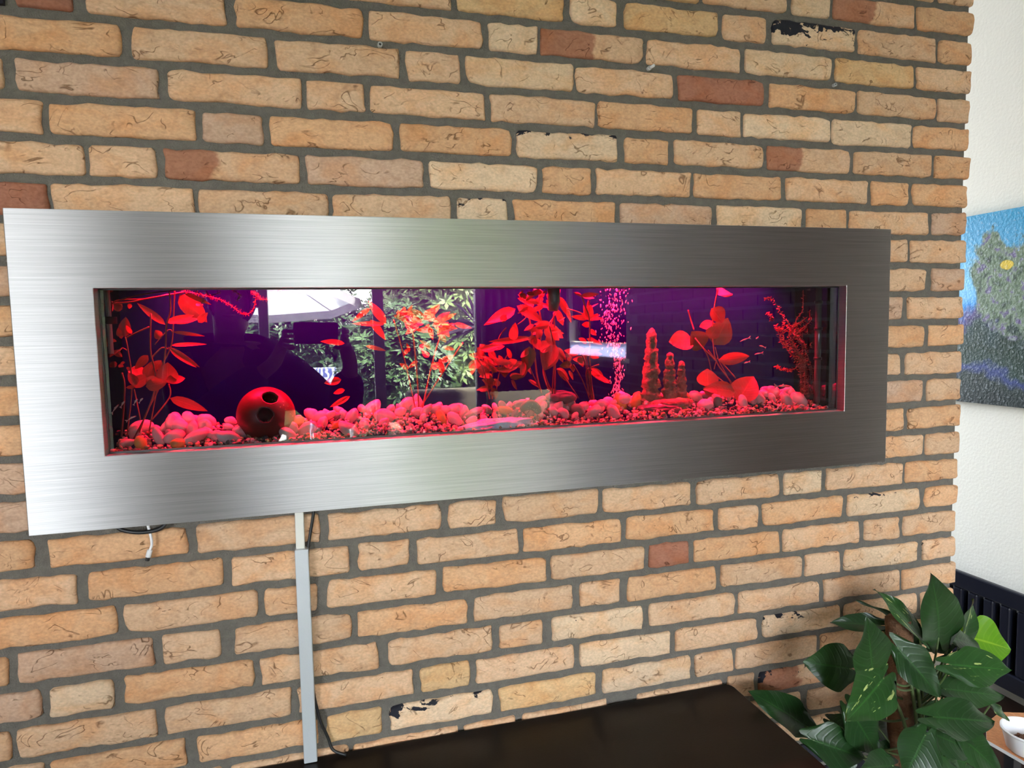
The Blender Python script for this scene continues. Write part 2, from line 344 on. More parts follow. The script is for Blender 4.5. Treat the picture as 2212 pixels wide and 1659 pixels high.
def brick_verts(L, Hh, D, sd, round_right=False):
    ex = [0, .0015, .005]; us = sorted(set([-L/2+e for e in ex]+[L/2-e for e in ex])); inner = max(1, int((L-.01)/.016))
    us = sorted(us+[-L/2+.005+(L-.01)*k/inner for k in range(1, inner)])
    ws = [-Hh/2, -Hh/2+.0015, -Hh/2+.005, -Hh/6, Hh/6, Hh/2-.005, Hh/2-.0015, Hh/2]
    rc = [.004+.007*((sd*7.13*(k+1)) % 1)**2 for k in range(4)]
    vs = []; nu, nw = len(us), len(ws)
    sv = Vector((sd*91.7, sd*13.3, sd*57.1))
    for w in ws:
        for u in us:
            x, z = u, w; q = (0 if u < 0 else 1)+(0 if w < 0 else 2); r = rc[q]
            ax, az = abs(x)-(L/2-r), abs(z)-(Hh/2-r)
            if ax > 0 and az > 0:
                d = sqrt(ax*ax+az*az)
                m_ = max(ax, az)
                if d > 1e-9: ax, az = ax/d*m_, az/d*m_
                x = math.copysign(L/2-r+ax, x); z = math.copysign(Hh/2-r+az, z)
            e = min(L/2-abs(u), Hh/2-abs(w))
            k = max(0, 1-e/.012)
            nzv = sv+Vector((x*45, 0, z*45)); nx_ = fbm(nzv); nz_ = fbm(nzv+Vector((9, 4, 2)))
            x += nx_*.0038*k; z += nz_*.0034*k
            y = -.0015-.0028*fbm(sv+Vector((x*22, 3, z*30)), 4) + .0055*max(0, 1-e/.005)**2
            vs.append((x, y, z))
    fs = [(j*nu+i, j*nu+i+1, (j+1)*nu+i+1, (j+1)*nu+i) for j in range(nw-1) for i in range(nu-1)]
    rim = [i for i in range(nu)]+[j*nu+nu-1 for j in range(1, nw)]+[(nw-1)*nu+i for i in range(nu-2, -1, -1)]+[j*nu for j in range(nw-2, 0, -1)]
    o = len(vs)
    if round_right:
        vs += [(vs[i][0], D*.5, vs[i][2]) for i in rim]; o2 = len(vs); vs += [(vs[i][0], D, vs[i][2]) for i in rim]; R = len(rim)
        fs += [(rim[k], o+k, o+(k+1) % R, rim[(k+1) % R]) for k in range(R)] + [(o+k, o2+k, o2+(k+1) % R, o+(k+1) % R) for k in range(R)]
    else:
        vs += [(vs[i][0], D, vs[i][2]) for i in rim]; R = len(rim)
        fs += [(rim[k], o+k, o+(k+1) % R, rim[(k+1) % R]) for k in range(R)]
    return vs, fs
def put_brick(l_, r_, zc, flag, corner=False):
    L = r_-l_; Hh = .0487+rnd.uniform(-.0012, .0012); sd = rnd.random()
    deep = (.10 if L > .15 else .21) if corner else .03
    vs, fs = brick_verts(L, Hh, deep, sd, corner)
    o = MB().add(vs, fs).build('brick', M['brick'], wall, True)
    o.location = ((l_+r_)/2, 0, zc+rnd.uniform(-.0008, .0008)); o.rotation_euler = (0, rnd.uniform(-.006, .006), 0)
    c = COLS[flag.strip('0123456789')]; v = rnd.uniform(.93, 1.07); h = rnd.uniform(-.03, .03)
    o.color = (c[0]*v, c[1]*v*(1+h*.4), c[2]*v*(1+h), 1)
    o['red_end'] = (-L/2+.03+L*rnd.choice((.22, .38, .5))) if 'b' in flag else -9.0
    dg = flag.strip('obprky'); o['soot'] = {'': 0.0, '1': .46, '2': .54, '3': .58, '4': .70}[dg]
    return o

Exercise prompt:
Please set down each line of the data above exactly as written, without the pictures.

Written solution:
The Blender Python script for this scene continues. Write part 2, from line 344 on. More parts follow. The script is for Blender 4.5. Treat the picture as 2212 pixels wide and 1659 pixels high.
def brick_verts(L, Hh, D, sd, round_right=False):
    ex = [0, .0015, .005]; us = sorted(set([-L/2+e for e in ex]+[L/2-e for e in ex])); inner = max(1, int((L-.01)/.016))
    us = sorted(us+[-L/2+.005+(L-.01)*k/inner for k in range(1, inner)])
    ws = [-Hh/2, -Hh/2+.0015, -Hh/2+.005, -Hh/6, Hh/6, Hh/2-.005, Hh/2-.0015, Hh/2]
    rc = [.004+.007*((sd*7.13*(k+1)) % 1)**2 for k in range(4)]
    vs = []; nu, nw = len(us), len(ws)
    sv = Vector((sd*91.7, sd*13.3, sd*57.1))
    for w in ws:
        for u in us:
            x, z = u, w; q = (0 if u < 0 else 1)+(0 if w < 0 else 2); r = rc[q]
            ax, az = abs(x)-(L/2-r), abs(z)-(Hh/2-r)
            if ax > 0 and az > 0:
                d = sqrt(ax*ax+az*az)
                m_ = max(ax, az)
                if d > 1e-9: ax, az = ax/d*m_, az/d*m_
                x = math.copysign(L/2-r+ax, x); z = math.copysign(Hh/2-r+az, z)
            e = min(L/2-abs(u), Hh/2-abs(w))
            k = max(0, 1-e/.012)
            nzv = sv+Vector((x*45, 0, z*45)); nx_ = fbm(nzv); nz_ = fbm(nzv+Vector((9, 4, 2)))
            x += nx_*.0038*k; z += nz_*.0034*k
            y = -.0015-.0028*fbm(sv+Vector((x*22, 3, z*30)), 4) + .0055*max(0, 1-e/.005)**2
            vs.append((x, y, z))
    fs = [(j*nu+i, j*nu+i+1, (j+1)*nu+i+1, (j+1)*nu+i) for j in range(nw-1) for i in range(nu-1)]
    rim = [i for i in range(nu)]+[j*nu+nu-1 for j in range(1, nw)]+[(nw-1)*nu+i for i in range(nu-2, -1, -1)]+[j*nu for j in range(nw-2, 0, -1)]
    o = len(vs)
    if round_right:
        vs += [(vs[i][0], D*.5, vs[i][2]) for i in rim]; o2 = len(vs); vs += [(vs[i][0], D, vs[i][2]) for i in rim]; R = len(rim)
        fs += [(rim[k], o+k, o+(k+1) % R, rim[(k+1) % R]) for k in range(R)] + [(o+k, o2+k, o2+(k+1) % R, o+(k+1) % R) for k in range(R)]
    else:
        vs += [(vs[i][0], D, vs[i][2]) for i in rim]; R = len(rim)
        fs += [(rim[k], o+k, o+(k+1) % R, rim[(k+1) % R]) for k in range(R)]
    return vs, fs
def put_brick(l_, r_, zc, flag, corner=False):
    L = r_-l_; Hh = .0487+rnd.uniform(-.0012, .0012); sd = rnd.random()
    deep = (.10 if L > .15 else .21) if corner else .03
    vs, fs = brick_verts(L, Hh, deep, sd, corner)
    o = MB().add(vs, fs).build('brick', M['brick'], wall, True)
    o.location = ((l_+r_)/2, 0, zc+rnd.uniform(-.0008, .0008)); o.rotation_euler = (0, rnd.uniform(-.006, .006), 0)
    c = COLS[flag.strip('0123456789')]; v = rnd.uniform(.93, 1.07); h = rnd.uniform(-.03, .03)
    o.color = (c[0]*v, c[1]*v*(1+h*.4), c[2]*v*(1+h), 1)
    o['red_end'] = (-L/2+.03+L*rnd.choice((.22, .38, .5))) if 'b' in flag else -9.0
    dg = flag.strip('obprky'); o['soot'] = {'': 0.0, '1': .46, '2': .54, '3': .58, '4': .70}[dg]
    return o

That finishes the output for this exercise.